Copy out the listing exactly.

********************

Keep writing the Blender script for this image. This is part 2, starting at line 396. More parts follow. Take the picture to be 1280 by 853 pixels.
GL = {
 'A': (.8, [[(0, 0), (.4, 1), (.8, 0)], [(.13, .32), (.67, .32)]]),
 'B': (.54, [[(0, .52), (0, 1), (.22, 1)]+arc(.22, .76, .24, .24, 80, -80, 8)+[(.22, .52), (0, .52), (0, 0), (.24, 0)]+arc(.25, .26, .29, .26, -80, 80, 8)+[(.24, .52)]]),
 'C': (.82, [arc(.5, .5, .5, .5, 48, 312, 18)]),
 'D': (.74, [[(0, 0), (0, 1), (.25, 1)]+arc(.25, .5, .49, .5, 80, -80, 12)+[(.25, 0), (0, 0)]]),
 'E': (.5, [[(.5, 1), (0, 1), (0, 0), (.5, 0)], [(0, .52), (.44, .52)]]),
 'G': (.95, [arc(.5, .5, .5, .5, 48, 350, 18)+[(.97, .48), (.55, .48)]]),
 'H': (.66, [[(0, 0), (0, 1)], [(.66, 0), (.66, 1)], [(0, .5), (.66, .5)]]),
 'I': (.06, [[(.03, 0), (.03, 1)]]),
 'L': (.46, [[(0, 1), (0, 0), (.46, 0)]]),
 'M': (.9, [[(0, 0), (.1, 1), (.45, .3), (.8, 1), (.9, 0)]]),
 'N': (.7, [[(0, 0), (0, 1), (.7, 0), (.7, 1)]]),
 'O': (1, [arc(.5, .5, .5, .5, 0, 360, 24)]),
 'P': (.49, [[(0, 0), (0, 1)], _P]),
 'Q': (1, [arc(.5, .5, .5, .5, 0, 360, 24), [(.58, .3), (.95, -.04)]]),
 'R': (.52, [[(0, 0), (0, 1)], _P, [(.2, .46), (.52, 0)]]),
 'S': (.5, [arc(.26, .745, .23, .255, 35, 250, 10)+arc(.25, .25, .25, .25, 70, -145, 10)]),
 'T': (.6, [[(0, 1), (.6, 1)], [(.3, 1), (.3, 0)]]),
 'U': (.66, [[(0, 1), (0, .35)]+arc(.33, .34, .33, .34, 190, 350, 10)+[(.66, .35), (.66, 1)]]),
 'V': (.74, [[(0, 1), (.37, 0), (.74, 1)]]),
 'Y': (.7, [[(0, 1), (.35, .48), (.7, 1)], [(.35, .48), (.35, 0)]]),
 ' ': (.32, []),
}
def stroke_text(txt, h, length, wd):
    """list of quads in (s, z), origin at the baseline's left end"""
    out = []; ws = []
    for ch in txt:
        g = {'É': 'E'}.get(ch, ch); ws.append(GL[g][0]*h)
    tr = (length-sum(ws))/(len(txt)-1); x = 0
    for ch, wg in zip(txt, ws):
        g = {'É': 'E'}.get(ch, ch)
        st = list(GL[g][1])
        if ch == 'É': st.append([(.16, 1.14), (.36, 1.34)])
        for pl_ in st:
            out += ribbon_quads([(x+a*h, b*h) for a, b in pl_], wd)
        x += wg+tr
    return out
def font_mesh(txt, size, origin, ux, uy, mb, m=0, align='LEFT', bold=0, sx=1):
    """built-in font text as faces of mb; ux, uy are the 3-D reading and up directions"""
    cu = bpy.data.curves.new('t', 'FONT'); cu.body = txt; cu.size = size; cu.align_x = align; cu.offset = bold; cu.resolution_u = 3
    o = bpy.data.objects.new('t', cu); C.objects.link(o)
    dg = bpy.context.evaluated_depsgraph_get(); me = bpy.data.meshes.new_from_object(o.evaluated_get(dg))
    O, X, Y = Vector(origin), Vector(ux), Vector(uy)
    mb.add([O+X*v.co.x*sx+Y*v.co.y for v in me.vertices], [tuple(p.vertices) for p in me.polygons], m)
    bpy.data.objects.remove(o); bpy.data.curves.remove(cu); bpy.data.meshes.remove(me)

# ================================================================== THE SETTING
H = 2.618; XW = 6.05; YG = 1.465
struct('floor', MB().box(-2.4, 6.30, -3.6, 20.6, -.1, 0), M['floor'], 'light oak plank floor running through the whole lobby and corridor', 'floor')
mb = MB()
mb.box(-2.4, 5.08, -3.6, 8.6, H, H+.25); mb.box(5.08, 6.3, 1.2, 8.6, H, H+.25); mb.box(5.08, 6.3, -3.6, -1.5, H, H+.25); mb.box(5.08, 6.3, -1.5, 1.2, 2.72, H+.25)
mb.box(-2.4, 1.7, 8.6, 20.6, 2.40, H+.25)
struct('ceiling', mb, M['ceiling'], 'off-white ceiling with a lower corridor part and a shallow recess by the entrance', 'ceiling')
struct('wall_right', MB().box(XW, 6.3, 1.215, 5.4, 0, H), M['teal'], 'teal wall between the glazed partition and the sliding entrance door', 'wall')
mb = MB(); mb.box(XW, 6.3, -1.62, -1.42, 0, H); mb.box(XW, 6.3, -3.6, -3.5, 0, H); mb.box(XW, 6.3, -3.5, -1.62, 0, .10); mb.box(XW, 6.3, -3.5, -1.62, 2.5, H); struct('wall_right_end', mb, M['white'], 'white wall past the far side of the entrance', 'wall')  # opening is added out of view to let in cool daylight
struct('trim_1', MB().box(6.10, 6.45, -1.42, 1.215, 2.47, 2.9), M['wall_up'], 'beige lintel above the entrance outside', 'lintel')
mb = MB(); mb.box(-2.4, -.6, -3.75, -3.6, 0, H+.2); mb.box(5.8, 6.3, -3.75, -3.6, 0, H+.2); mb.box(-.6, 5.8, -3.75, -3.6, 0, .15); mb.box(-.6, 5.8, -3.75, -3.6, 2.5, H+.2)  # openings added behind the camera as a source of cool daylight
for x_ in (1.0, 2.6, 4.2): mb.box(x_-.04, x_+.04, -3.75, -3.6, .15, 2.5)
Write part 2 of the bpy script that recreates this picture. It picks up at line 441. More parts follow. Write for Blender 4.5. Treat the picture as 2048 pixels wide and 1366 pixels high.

********************

__Task result__:
Keep writing the Blender script for this image. This is part 2, starting at line 396. More parts follow. Take the picture to be 1280 by 853 pixels.
GL = {
 'A': (.8, [[(0, 0), (.4, 1), (.8, 0)], [(.13, .32), (.67, .32)]]),
 'B': (.54, [[(0, .52), (0, 1), (.22, 1)]+arc(.22, .76, .24, .24, 80, -80, 8)+[(.22, .52), (0, .52), (0, 0), (.24, 0)]+arc(.25, .26, .29, .26, -80, 80, 8)+[(.24, .52)]]),
 'C': (.82, [arc(.5, .5, .5, .5, 48, 312, 18)]),
 'D': (.74, [[(0, 0), (0, 1), (.25, 1)]+arc(.25, .5, .49, .5, 80, -80, 12)+[(.25, 0), (0, 0)]]),
 'E': (.5, [[(.5, 1), (0, 1), (0, 0), (.5, 0)], [(0, .52), (.44, .52)]]),
 'G': (.95, [arc(.5, .5, .5, .5, 48, 350, 18)+[(.97, .48), (.55, .48)]]),
 'H': (.66, [[(0, 0), (0, 1)], [(.66, 0), (.66, 1)], [(0, .5), (.66, .5)]]),
 'I': (.06, [[(.03, 0), (.03, 1)]]),
 'L': (.46, [[(0, 1), (0, 0), (.46, 0)]]),
 'M': (.9, [[(0, 0), (.1, 1), (.45, .3), (.8, 1), (.9, 0)]]),
 'N': (.7, [[(0, 0), (0, 1), (.7, 0), (.7, 1)]]),
 'O': (1, [arc(.5, .5, .5, .5, 0, 360, 24)]),
 'P': (.49, [[(0, 0), (0, 1)], _P]),
 'Q': (1, [arc(.5, .5, .5, .5, 0, 360, 24), [(.58, .3), (.95, -.04)]]),
 'R': (.52, [[(0, 0), (0, 1)], _P, [(.2, .46), (.52, 0)]]),
 'S': (.5, [arc(.26, .745, .23, .255, 35, 250, 10)+arc(.25, .25, .25, .25, 70, -145, 10)]),
 'T': (.6, [[(0, 1), (.6, 1)], [(.3, 1), (.3, 0)]]),
 'U': (.66, [[(0, 1), (0, .35)]+arc(.33, .34, .33, .34, 190, 350, 10)+[(.66, .35), (.66, 1)]]),
 'V': (.74, [[(0, 1), (.37, 0), (.74, 1)]]),
 'Y': (.7, [[(0, 1), (.35, .48), (.7, 1)], [(.35, .48), (.35, 0)]]),
 ' ': (.32, []),
}
def stroke_text(txt, h, length, wd):
    """list of quads in (s, z), origin at the baseline's left end"""
    out = []; ws = []
    for ch in txt:
        g = {'É': 'E'}.get(ch, ch); ws.append(GL[g][0]*h)
    tr = (length-sum(ws))/(len(txt)-1); x = 0
    for ch, wg in zip(txt, ws):
        g = {'É': 'E'}.get(ch, ch)
        st = list(GL[g][1])
        if ch == 'É': st.append([(.16, 1.14), (.36, 1.34)])
        for pl_ in st:
            out += ribbon_quads([(x+a*h, b*h) for a, b in pl_], wd)
        x += wg+tr
    return out
def font_mesh(txt, size, origin, ux, uy, mb, m=0, align='LEFT', bold=0, sx=1):
    """built-in font text as faces of mb; ux, uy are the 3-D reading and up directions"""
    cu = bpy.data.curves.new('t', 'FONT'); cu.body = txt; cu.size = size; cu.align_x = align; cu.offset = bold; cu.resolution_u = 3
    o = bpy.data.objects.new('t', cu); C.objects.link(o)
    dg = bpy.context.evaluated_depsgraph_get(); me = bpy.data.meshes.new_from_object(o.evaluated_get(dg))
    O, X, Y = Vector(origin), Vector(ux), Vector(uy)
    mb.add([O+X*v.co.x*sx+Y*v.co.y for v in me.vertices], [tuple(p.vertices) for p in me.polygons], m)
    bpy.data.objects.remove(o); bpy.data.curves.remove(cu); bpy.data.meshes.remove(me)

# ================================================================== THE SETTING
H = 2.618; XW = 6.05; YG = 1.465
struct('floor', MB().box(-2.4, 6.30, -3.6, 20.6, -.1, 0), M['floor'], 'light oak plank floor running through the whole lobby and corridor', 'floor')
mb = MB()
mb.box(-2.4, 5.08, -3.6, 8.6, H, H+.25); mb.box(5.08, 6.3, 1.2, 8.6, H, H+.25); mb.box(5.08, 6.3, -3.6, -1.5, H, H+.25); mb.box(5.08, 6.3, -1.5, 1.2, 2.72, H+.25)
mb.box(-2.4, 1.7, 8.6, 20.6, 2.40, H+.25)
struct('ceiling', mb, M['ceiling'], 'off-white ceiling with a lower corridor part and a shallow recess by the entrance', 'ceiling')
struct('wall_right', MB().box(XW, 6.3, 1.215, 5.4, 0, H), M['teal'], 'teal wall between the glazed partition and the sliding entrance door', 'wall')
mb = MB(); mb.box(XW, 6.3, -1.62, -1.42, 0, H); mb.box(XW, 6.3, -3.6, -3.5, 0, H); mb.box(XW, 6.3, -3.5, -1.62, 0, .10); mb.box(XW, 6.3, -3.5, -1.62, 2.5, H); struct('wall_right_end', mb, M['white'], 'white wall past the far side of the entrance', 'wall')  # opening is added out of view to let in cool daylight
struct('trim_1', MB().box(6.10, 6.45, -1.42, 1.215, 2.47, 2.9), M['wall_up'], 'beige lintel above the entrance outside', 'lintel')
mb = MB(); mb.box(-2.4, -.6, -3.75, -3.6, 0, H+.2); mb.box(5.8, 6.3, -3.75, -3.6, 0, H+.2); mb.box(-.6, 5.8, -3.75, -3.6, 0, .15); mb.box(-.6, 5.8, -3.75, -3.6, 2.5, H+.2)  # openings added behind the camera as a source of cool daylight
for x_ in (1.0, 2.6, 4.2): mb.box(x_-.04, x_+.04, -3.75, -3.6, .15, 2.5)
Write part 2 of the bpy script that recreates this picture. It picks up at line 441. More parts follow. Write for Blender 4.5. Treat the picture as 2048 pixels wide and 1366 pixels high.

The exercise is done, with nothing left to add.